3. Kaleidoscope

Gender-related and generational

Jordi Ballo

Jordi Balló, dean of the Faculty of Communication at UPF

It is widely agreed in cultural criticism that the movement of young women filmmakers is one of the most fertile and interesting taking place right now in Catalonia and in Spain. Within this emergence of newly minted creators, the role played by certain universities and film schools is openly acknowledged. UPF, in particular, has featured prominently, in terms of both degree final projects that have gone on to become something more and the women filmmakers to come out of the master’s degree programme in Creative Documentary or the postgraduate course in Video Editing offered by its Barcelona School of Management.
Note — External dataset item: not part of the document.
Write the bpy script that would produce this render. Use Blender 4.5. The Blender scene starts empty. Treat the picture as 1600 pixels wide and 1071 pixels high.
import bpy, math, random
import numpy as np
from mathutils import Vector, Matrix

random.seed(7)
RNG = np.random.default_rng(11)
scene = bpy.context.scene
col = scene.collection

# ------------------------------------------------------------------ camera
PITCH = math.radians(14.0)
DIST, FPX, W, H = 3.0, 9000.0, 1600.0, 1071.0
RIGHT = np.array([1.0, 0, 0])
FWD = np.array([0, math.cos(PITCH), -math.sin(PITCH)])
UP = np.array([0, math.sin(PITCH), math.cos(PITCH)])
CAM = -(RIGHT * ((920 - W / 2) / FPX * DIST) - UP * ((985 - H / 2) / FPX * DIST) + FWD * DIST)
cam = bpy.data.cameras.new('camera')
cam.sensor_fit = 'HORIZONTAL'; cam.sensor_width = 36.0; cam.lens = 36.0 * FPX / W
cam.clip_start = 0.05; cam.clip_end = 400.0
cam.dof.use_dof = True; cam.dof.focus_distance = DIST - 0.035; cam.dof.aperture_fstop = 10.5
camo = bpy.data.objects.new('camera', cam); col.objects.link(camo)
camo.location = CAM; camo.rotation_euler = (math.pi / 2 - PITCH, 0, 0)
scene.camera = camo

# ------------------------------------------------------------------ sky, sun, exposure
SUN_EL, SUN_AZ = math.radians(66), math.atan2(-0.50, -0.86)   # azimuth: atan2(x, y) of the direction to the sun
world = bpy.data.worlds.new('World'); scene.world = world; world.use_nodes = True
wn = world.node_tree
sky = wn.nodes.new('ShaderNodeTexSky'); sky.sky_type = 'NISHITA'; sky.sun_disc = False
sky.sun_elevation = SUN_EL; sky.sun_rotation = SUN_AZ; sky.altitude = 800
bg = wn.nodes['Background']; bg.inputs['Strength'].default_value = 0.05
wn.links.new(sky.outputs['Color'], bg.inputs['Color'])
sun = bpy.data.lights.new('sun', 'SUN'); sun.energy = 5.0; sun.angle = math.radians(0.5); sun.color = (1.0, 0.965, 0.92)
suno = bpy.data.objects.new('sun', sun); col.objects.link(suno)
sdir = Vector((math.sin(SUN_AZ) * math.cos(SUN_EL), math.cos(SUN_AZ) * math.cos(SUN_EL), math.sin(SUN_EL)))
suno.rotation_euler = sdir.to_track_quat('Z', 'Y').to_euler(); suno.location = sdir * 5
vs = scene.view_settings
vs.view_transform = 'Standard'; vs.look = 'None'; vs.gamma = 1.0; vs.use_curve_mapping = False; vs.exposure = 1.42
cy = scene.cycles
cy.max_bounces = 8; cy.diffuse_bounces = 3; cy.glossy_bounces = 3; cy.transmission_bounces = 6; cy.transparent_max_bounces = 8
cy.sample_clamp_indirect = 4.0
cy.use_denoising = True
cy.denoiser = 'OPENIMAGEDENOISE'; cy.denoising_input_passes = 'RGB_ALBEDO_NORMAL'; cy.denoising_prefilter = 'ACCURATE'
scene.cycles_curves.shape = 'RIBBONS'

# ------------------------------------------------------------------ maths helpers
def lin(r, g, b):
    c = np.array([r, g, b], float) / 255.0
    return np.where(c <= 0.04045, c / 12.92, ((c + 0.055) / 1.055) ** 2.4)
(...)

On the whole, this confirms that the possibility of offering formal studies is a guarantee for supporting women’s access to directing and, in so doing, shattering the inertia of the audiovisual industry and public grants, which clearly penalized equality. This university strength has created crucial benchmarks at a time in which groups such as Dones Visuals have undertaken decisive actions to remedy these injustices.

The most revealing part of this access by women filmmakers coming out of the university is that they have brought a point of view to the creation process that has found purchase in the collective imagination. Filmmakers such as Mercedes Álvarez, with El cielo gira (The Sky Turns), or Neus Ballús, with La plaga (The Plague), showed how the introspective description of a rediscovered geographic reality drove them to find a new creative path that interweaves fiction and reality and has received considerable international acclaim. Meritxell Colell, in Con el viento (Facing the Wind), and Diana Toucedo, in Trinta lumes (Thirty Souls), probe this integration of life and landscape as well.

Of the group of women filmmakers to emerge from degree final projects, it is worth noting the thread linking films such as Les amigues de l’Agata (Agatha’s friends), by Laia Alabart, Alba Cros, Laura Rius and Marta Verhayen, Julia Ist (Julia Is), by Elena Martín, Yo la busco (I Will Find Her), by Sara Gutiérrez, or the new programme on the Catalan broadcaster TV3 Les de l’hoquei (The Roller Hockey Girls), which grew out of a degree final project consisting of a script by Ona Anglada, Laura Azemar, Natalia Boadas and Marta Vivet. All are works created by women that give voice to a generation that could never have made itself heard had the usual rhythms of the dominant industry been followed. Their success is due to their perseverance, to the university’s organized support, and to the fact that they had producers who supported them, because they had faith in the university’s work procedure. The result has been telling: by providing a gender perspective, they have allowed a voice of profound generational renewal to be heard.

Many of these filmmakers have told us that, during their university studies, they were not always able to find references exemplifying the singularity of the gender perspective. This is why several of UPF’s communication programmes have been reformed, modifying the content of subjects to include this perspective, balancing the bibliographical references and creating new subjects specifically about communication and gender, with a common theory component and specific additional material for each Journalism, Advertising and Public Relations, and Audiovisual Communication programme. It is one way to strengthen our contribution to a dramatic transformation of creative practices.